I'm in a project to make this work. I have an Adcraft manual control induction burner that I'm running at 240v (about 3500 watt). As a manual control (just a mechanical knob to control output), if power is removed, when reapplied it comes back on at the same setting it was on before turning off. I initially tried using an auber cube to control it, but you cannot reduce the cycle time reliably with the DSPR300. I'm now in the process of creating a craftbeerpi controller. Craftbeerpi has a simple controller that turns on if under temp and off when at or above temp. I've manually run the induction unit that way and it works quite well.

I'll be posting a build thread when it's done.
Sounds promising, much easier to implement with the rheostat-like control knob!
I'd make sure the cooling fan keeps running during off cycles, though.
 
You're using an 1800W fan speed controller? It's probably an SSR.


just because this popped up on my radar again, when i have my hot plate plugged into my fan speed controller, and into my kill-a-watt meter, pluged into the wall socket, when i put the controller to 'var' and turn the dial i can watch the wattage on the kill-a-watt change....and it stays at whatever i set the dial to, without cycling.....
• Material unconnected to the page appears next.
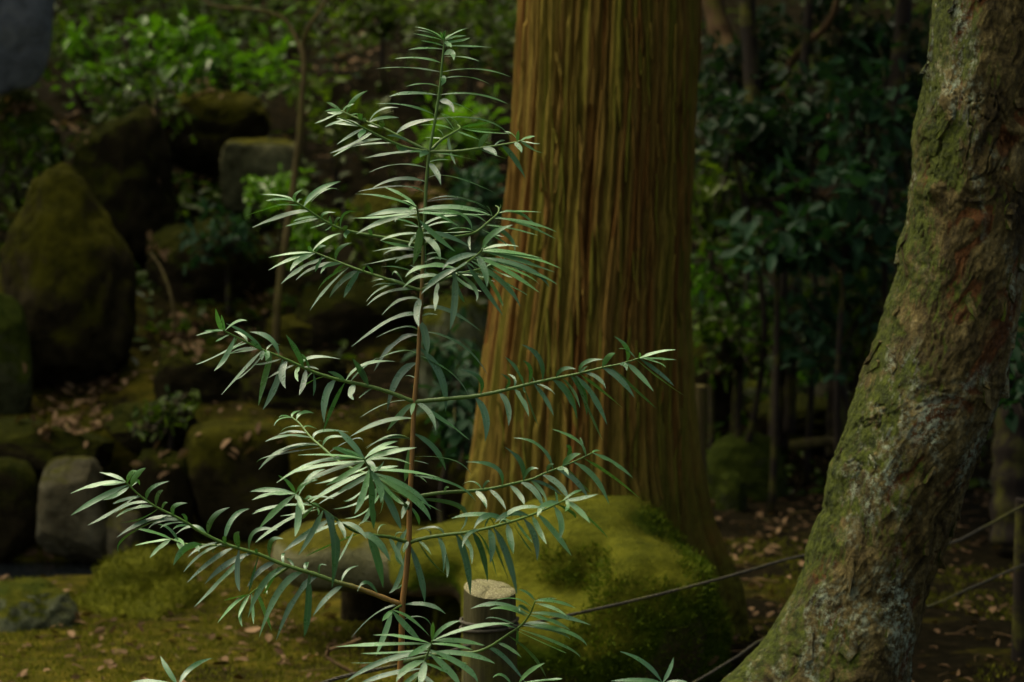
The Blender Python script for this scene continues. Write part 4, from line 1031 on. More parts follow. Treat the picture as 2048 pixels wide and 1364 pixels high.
def leaf_mesh(bx, by, mx, my, tx, ty, w, d0, dd, under, rr, W=None):
    """a lanceolate blade with a folded midrib: base, half-way point, tip in photo pixels; d0 depth of base, dd of the tip"""
    a, m_, t_ = P(bx, by, d0), P(mx, my, d0 + dd * 0.42), P(tx, ty, d0 + dd)
    c = 2 * m_ - (a + t_) / 2
    c = c * 0.86 + (a + t_) / 2 * 0.14
    n = 10
    s = np.linspace(0, 1, n)[:, None]
    ctr = (1 - s) ** 2 * a + 2 * s * (1 - s) * c + s * s * t_
    tg = np.gradient(ctr, axis=0); tg /= np.linalg.norm(tg, axis=1)[:, None] + 1e-12
    chord = math.hypot(tx - bx, ty - by)
    Wp = max(w * 1.06, min(11.0, 4.0 + chord * 0.07)) if W is None else W
    ca = min(1.0, w / Wp)
    ang = math.acos(ca)
    s1 = s[:, 0]
    prof = np.clip(s1 / 0.24, 0, 1) ** 0.9 * np.clip((1.0 - s1) / 0.34, 0, 1) ** 0.7 * (0.9 + 0.1 * np.sin(s1 * math.pi))
    prof = 0.14 * (s1 < 0.05) + prof * (0.96 + 0.08 * rr.random())
    prof[-1] = 0.05
    half = 0.5 * Wp * pxm(d0) * prof
    vd = ctr - CAM; vd /= np.linalg.norm(vd, axis=1)[:, None]
    nim = np.cross(tg, vd); nim /= np.linalg.norm(nim, axis=1)[:, None] + 1e-9
    vp = vd - tg * (vd * tg).sum(1)[:, None]; vp /= np.linalg.norm(vp, axis=1)[:, None] + 1e-9
    best = None
    for sg in (1, -1):
        tw = ang + rr.normal(0, 0.04) + np.linspace(-0.10, 0.10, n) * rr.normal(0, 1)
        side = np.cos(tw)[:, None] * nim + sg * np.sin(tw)[:, None] * vp
        nr = np.cross(tg, side)
        nr[(nr * vd).sum(1) > 0] *= -1                    # the face that looks at the camera
        sc = nr[2:8, 2].mean() * (-1 if under else 1)
        if best is None or sc > best[0]:
            best = (sc, side, nr)
    _, side, nr = best
    up = nr * (1 if nr[2:8, 2].mean() > 0 else -1)
    wav = 0.10 * np.sin(s1 * rr.uniform(5, 11) + rr.uniform(0, 6))[:, None] * half[:, None]
    hl, hr = half.copy(), half.copy()
    if rr.random() < 0.22:                                # nibbled edge
        kk = rr.integers(3, 8); (hl if rr.random() < 0.5 else hr)[kk:kk + 2] *= rr.uniform(0.35, 0.7)
    l = ctr + side * hl[:, None] + up * (0.14 * half[:, None] + wav)
    r = ctr - side * hr[:, None] + up * (0.14 * half[:, None] - wav)
    v = np.stack([l, ctr - up * 0.05 * half[:, None], r], 1).reshape(-1, 3)
    uv = np.stack([np.tile([0.0, 0.5, 1.0], n), np.repeat(s1, 3)], 1)
    f = []
    for k in range(n - 1):
        o = k * 3
        f += [(o, o + 1, o + 4, o + 3), (o + 1, o + 2, o + 5, o + 4)]
    return v, f, uv


rl = np.random.default_rng(99)
leaves = []
for (key, reg), txt in LV.items():
    c, rad = paths[key]
    cd = (c - CAM) @ FW
    cpx = np.stack([1024 + ((c - CAM) @ RT) / cd * FPX, 682 - ((c - CAM) @ UP) / cd * FPX], 1)
    tipp = cpx[-1] if key != 'stem' else cpx[0]
    for ent in txt.replace('\n', '|').split('|'):
        under = ent.startswith('-') and not ent.startswith('-1') or (ent.startswith('-') and key != 'stem')
        if key == 'stem' and reg == 'E': under = False
        if key == 'stem' and reg == 'F' and ent.startswith('-'): under = True
        q = [float(z) for z in (ent[1:] if under else ent).split(',')]
        (bx, by), (mx, my), (tx, ty) = zp(reg, *q[0:2]), zp(reg, *q[2:4]), zp(reg, *q[4:6])
        w = q[6] / 4 * (0.76 + 0.18 * min(1, max(0, (q[6] - 18) / 28)))
        b0 = (bx, by)
        i = int(np.argmin(np.hypot(cpx[:, 0] - bx, cpx[:, 1] - by)))
        dist = math.hypot(cpx[i, 0] - bx, cpx[i, 1] - by)
        k = min(1.0, 14.0 / (dist + 1e-6)) if dist > 3 else 1.0         # bring stray bases onto the twig
        bx, by = bx + (cpx[i, 0] - bx) * min(k, 1.0), by + (cpx[i, 1] - by) * min(k, 1.0)
        mx, my = mx + (cpx[i, 0] - b0[0]) * 0.25, my + (cpx[i, 1] - b0[1]) * 0.25
        d0 = cd[i]
        ch = math.hypot(tx - bx, ty - by)
        nat = rl.uniform(95, 125)
        miss = math.sqrt(max(0, nat * nat - ch * ch)) * pxm(d0)
        dd = -0.45 * miss if (w >= 7.5 and ch < 75) else rl.choice([-1, 1]) * min(0.3 * miss, 0.03)
        v, f, uv = leaf_mesh(bx, by, mx, my, tx, ty, w, d0, dd, under, rl)
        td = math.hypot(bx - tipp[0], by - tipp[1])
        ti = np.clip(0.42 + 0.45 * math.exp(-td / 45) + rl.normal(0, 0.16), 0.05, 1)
        leaves.append((ch * max(w, 4), key, v, f, uv, ti))
order = sorted(range(len(leaves)), key=lambda i: -leaves[i][0])
small = MB(); suv = []
for rank, i in enumerate(order):
    _, key, v, f, uv, ti = leaves[i]
    if rank < 300:
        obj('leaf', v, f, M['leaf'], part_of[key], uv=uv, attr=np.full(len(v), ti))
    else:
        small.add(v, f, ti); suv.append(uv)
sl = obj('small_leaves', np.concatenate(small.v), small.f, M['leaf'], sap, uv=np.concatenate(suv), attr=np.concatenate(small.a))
tag(sl, kind='stuff')
print('leaves', len(leaves))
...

i don't think it's a ssr, i think it drops the voltage.....so a voltage regulator....i'd have to buy another kill-a-watt meter and plug the hot plate into....wait!!! you just gave me an idea! thanks man! next time i do a batch i'll see if i plug the hot plate into the killawatt, then that into the wall, i can use voltage like i do wattage! lol, not sure what the difference would be though...
 
i don't think it's a ssr
You're right, I wasn't thinking clearly. An SSR is an electronically controlled switch, on/off, that's all it does. That won't control/regulate fan speed.

You've got a voltage regulator, an electronic rheostat, like a dimmer.
I use one of those for my electric keggle still, 240V / 30A, plugs into a dryer socket.